▶ _Requirement_
Bring together all lines of the material below that contain the string "from".

▶ _Recorded data_
────────

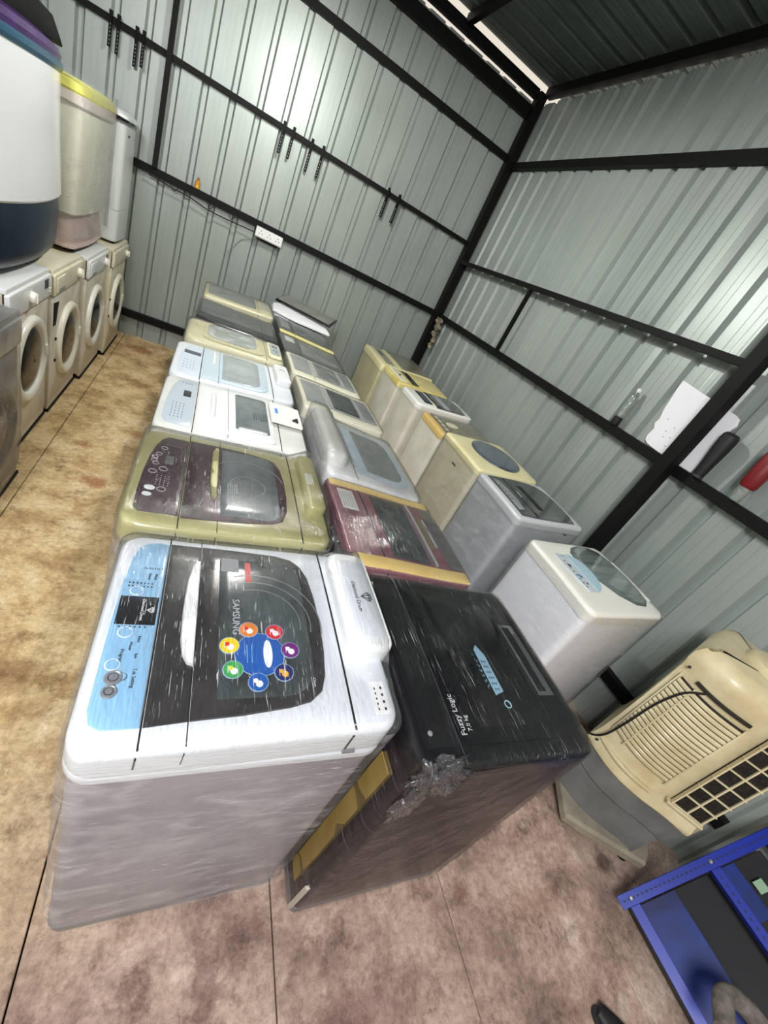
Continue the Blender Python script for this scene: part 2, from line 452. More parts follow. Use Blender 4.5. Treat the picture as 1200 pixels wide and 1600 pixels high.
member('steel_girt', (xr, .12, .34), (xr, YB - .11, .34), .05, .06, 'black steel rail low on the right wall behind the cream air cooler')
member('steel_post', (xr - .075, 1.462, 0), (xr - .075, 1.462, 3.6), .075, .075, 'thick black steel post in front of the right wall beside the white board', (0, 1, 0))
member('steel_post', (xr - .055, 3.50, 1.50), (xr - .055, 3.50, 2.05), .03, .03, 'short black upright between the two rails of the right wall', (0, 1, 0))
member('steel_purlin', (1.52, YF + .1, 3.615), (1.52, YB - .06, 3.615), .05, .07, 'black roof purlin running from the back wall towards the front')
member('steel_purlin', (-.3, YF + .1, 3.615), (-.3, YB - .06, 3.615), .05, .07, 'black roof purlin above the left aisle')

# slotted brackets hanging from the back rail
def bracket(x, z0, z1, i, label):
    T = Thing('slotted_bracket', (x, yb - .035, z0), label, 'bracket', 'slotted brackets on the back rail')
    y = yb - .035
    T.add('plate', box(x - .011, x + .011, y - .003, y + .003, z0, z1, .001), BLACK)
    T.add('flange', box(x + .008, x + .011, y - .028, y - .003, z0, z1, .001), BLACK)
    T.add('hook', box(x - .012, x + .012, y - .006, y + .012, z1 - .004, z1 + .02, .002), BLACK)
    sl = [box(x - .003, x + .003, y - .0045, y - .0030, z0 + .012 + k * .022, z0 + .024 + k * .022, .0003) for k in range(6)]
    T.add('slot_row', merge(*sl), P('slot_grey', (150, 155, 152), .6), kind='stuff')
lab = ['leftmost bracket of the four hanging at the far left of the back rail', 'second bracket from the left on the back rail, above the tall white washer',
       'third bracket from the left on the back rail', 'fourth bracket from the left, nearest the slim post',
       'first bracket of the middle four above the socket board', 'second bracket of the middle four above the socket board',
       'third bracket of the middle four above the socket board', 'fourth, rightmost bracket of the middle four above the socket board',
       'left one of the two brackets near the right end of the back rail', 'right one of the two brackets near the right end of the back rail']
for i, (x, z0) in enumerate([(-.975, 2.09), (-.925, 2.07), (-.808, 2.06), (-.762, 2.08), (.322, 2.06), (.408, 2.06), (.58, 2.045), (.688, 2.045), (1.385, 2.04), (1.51, 2.04)]):
    bracket(x, z0, 2.275, i, 'black ' + lab[i])

# socket board on the back rail
T = Thing('socket_board', (.43, yb - .03, 1.375), 'white switch and socket board fixed under the back rail', 'socket')
T.add('board', box(.30, .555, yb - .075, yb - .028, 1.372, 1.462, .005), P('board_white', (232, 232, 228), .4))
for k in range(3):
    x0 = .308 + k * .082
    p = T.add('module', box(x0, x0 + .076, yb - .082, yb - .074, 1.38, 1.454, .003), P('module_white', (240, 240, 238), .35))
    dots = [crown(ell(0, 0, .0045, .0045, 10), 0, 0, .0012, .0003, 1, 1, rotM((x0 + .038 + dx, yb - .082, 1.417 + dz), (1, 0, 0), (0, 0, 1))) for dx, dz in ((0, .018), (-.014, -.008), (.014, -.008))]
    T.add('pin_hole', merge(*dots), BLACK, p)
T.add('mounting_block', box(.33, .53, yb - .03, YB - .001, 1.35, 1.44, .004), BLACK)
cab = [(-.62, 4.975, 1.44), (-.45, 4.97, 1.425), (-.3, 4.97, 1.42), (-.15, 4.97, 1.395), (0, 4.97, 1.39), (.15, 4.97, 1.395), (.295, 4.965, 1.40)]
single('cable', tube(curve_pts(cab), .006, 6), RUBBER, 'black cable sagging under the back rail to the socket board', 'cable')
loops_ = [curve_pts([(x - .03, 4.995, 1.44), (x, 4.99, 1.405), (x + .03, 4.995, 1.44)], 5) for x in (-.42, -.12, .07)]
single('cable_tie', merge(*[tube(l, .003, 5) for l in loops_]), RUBBER, 'thin wire ties looped under the back rail left of the sockets', 'wire', kind='stuff')
single('thin_wire', tube(curve_pts([(.36, 4.99, 1.37), (.30, 5.03, 1.33), (.20, 5.045, 1.28), (.14, 5.045, 1.18), (.10, 5.045, 1.12)]), .003, 5), P('wire_grey', (120, 126, 122), .6), 'thin pale wire hanging on the sheet below the socket board', 'wire')
T = Thing('amber_fitting', (-.25, yb - .02, 1.505), 'small orange fitting standing on the back rail', 'fitting')
T.add('body', lathe([(.001, 1.505), (.020, 1.507), (.022, 1.52), (.016, 1.535), (.019, 1.55), (.017, 1.565), (.001, 1.572)], Matrix.Translation((-.25, yb - .02, 0)), 14), P('amber_plastic', (214, 150, 30), .4))
T.add('neck', lathe([(.008, 1.57), (.009, 1.585), (.006, 1.59)], Matrix.Translation((-.25, yb - .02, 0)), 10), P('amber_dark', (150, 90, 20), .4))

# things along the right wall
T = Thing('glass_bottle', (2.475, 1.965, 1.50), 'clear glass bottle standing cap down on the right wall rail', 'bottle')
Mb = Matrix.Translation((2.475, 1.965, 0))
GL = P('bottle_glass', (168, 178, 170), .08, 0, .8, .8, (206, 214, 206), 40, 1, .5, 50)
GL.node_tree.nodes['Principled BSDF'].inputs['Transmission Weight'].default_value = .75
T.add('cap', lathe([(.001, 1.5), (.026, 1.5), (.028, 1.505), (.028, 1.55), (.024, 1.555), (.001, 1.556)], Mb, 18), RUBBER)
T.add('glass', lathe([(.022, 1.556), (.027, 1.565), (.028, 1.60), (.0255, 1.61), (.028, 1.62), (.028, 1.655), (.0255, 1.663), (.028, 1.672), (.027, 1.69), (.018, 1.715), (.012, 1.725), (.012, 1.742), (.001, 1.744)], Mb, 20), GL)
T.add('bottle_neck', lathe([(.013, 1.73), (.015, 1.732), (.015, 1.752), (.001, 1.754)], Mb, 16), P('milky_cap', (222, 226, 220), .5))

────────

▶ _The answer_
Continue the Blender Python script for this scene: part 2, from line 452. More parts follow. Use Blender 4.5. Treat the picture as 1200 pixels wide and 1600 pixels high.
member('steel_purlin', (1.52, YF + .1, 3.615), (1.52, YB - .06, 3.615), .05, .07, 'black roof purlin running from the back wall towards the front')
# slotted brackets hanging from the back rail
lab = ['leftmost bracket of the four hanging at the far left of the back rail', 'second bracket from the left on the back rail, above the tall white washer',
       'third bracket from the left on the back rail', 'fourth bracket from the left, nearest the slim post',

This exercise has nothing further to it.